Because we treat them as toys, mostly; look at the Japanese Sōryū-class submarines, which have four 2,000 HP Stirling Engines in their AIP system. There's nothing inherently small about Stirling engines.

pokermind wrote:Without modern metals ect they weigh more than a steam engine of the same HP. There is a reason they are not in common use they cannot compete with IC engines or electric motors. Less complex than steam? Those modern materials [like Aluminum for the displacer piston] are coming from where?


I'd say the reason is that the IC engines got massive development money for aircraft in the Great War and nothing else caught up. Like turbocompound engines versus gas turbines, it's got something to do with the historical accidents of when and how development happened.
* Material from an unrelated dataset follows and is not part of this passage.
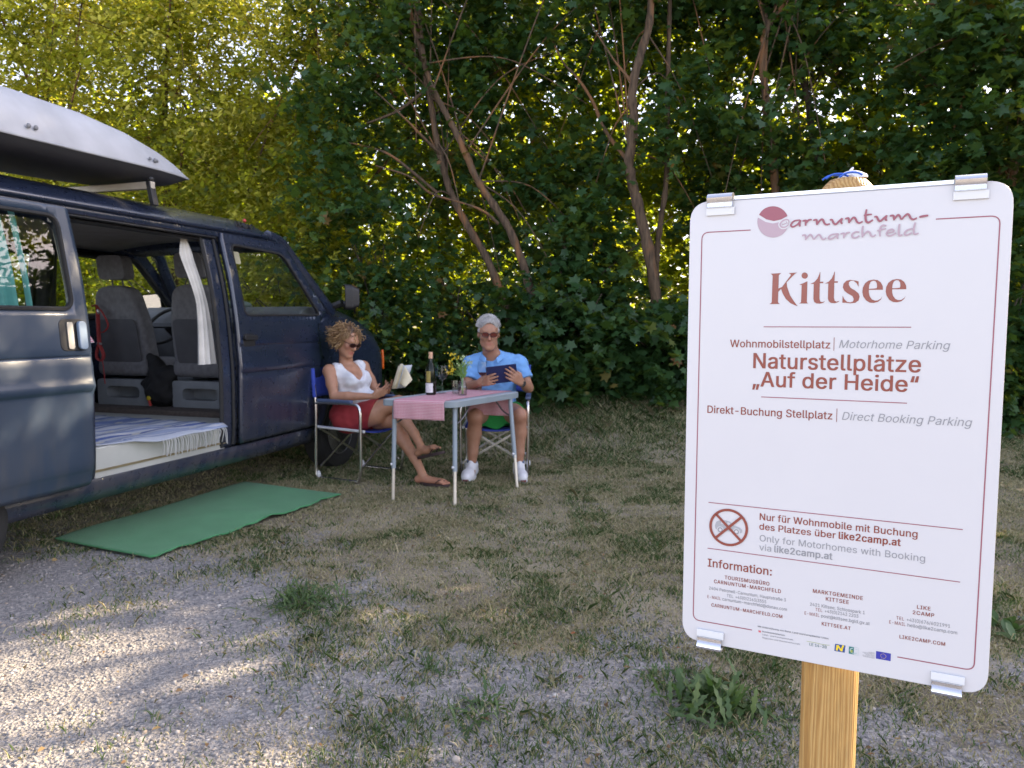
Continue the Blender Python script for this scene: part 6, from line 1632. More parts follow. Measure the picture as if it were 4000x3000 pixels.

Electric is of course Right Out on Safehold for the foreseeable.

Stirling engines are inherently less complex than steam; closed cycle, so no boiler, no water or fire tubes, no condenser that has to deal with water quality issues, no valves, it's just plain simpler mechanically. They're also quiet, which, in a setting where factories probably occur next to housing (people mostly walk to work!) is a good thing.

The "modern metals" don't need to include aluminium; good steels and copper heat sinks will work fine, Safehold's industry is not yet at a size to make the inherent rarity of copper really problematic.

Also, for a stationary engine, such as is powering a factory, I don't really care how much it weighs, I care how much it costs. A Stirling engine's more efficient than a steam engine; I'm going to pay much less in fuel over the life of the engine. It's inherently mechanically simpler; it will be less expensive to make. If Safehold has a way to get the internal pressure up to 10 bar or so, which does involve sliding seals, this is a really obvious engineering choice because they're starting with 1900-or-so steel technology, rather than 18-low-number steel technology.

For a traction engine, particularly a railroad locomotive, not having to worry about feedwater is a big deal. So is fuel efficiency, because going twice as far on the same coal means I as the railroad operator need half as many coaling stations that don't need to also supply water which means this costs less.

pokermind wrote:Steam Engines or Diesel IC engines I can see but, little 1/3 hp engines to run a sewing machine in some lady's home get real there is only so much machine time available and making many low powered engines requiring an open flame no.


Except this actually happened. The concept of a "domestic engine" isn't still with us thanks to electricity, but it was around for a long time. Something that will run the washing machine is a very big deal; washing devours time and effort and we see now a pattern of development where washing machines are the first appliances purchased and make a huge difference to education. (Because Mom now has time and energy to read to kids.) And since powered textile mills on Old Charis are driving the price of clothes down, the need for washing is going up.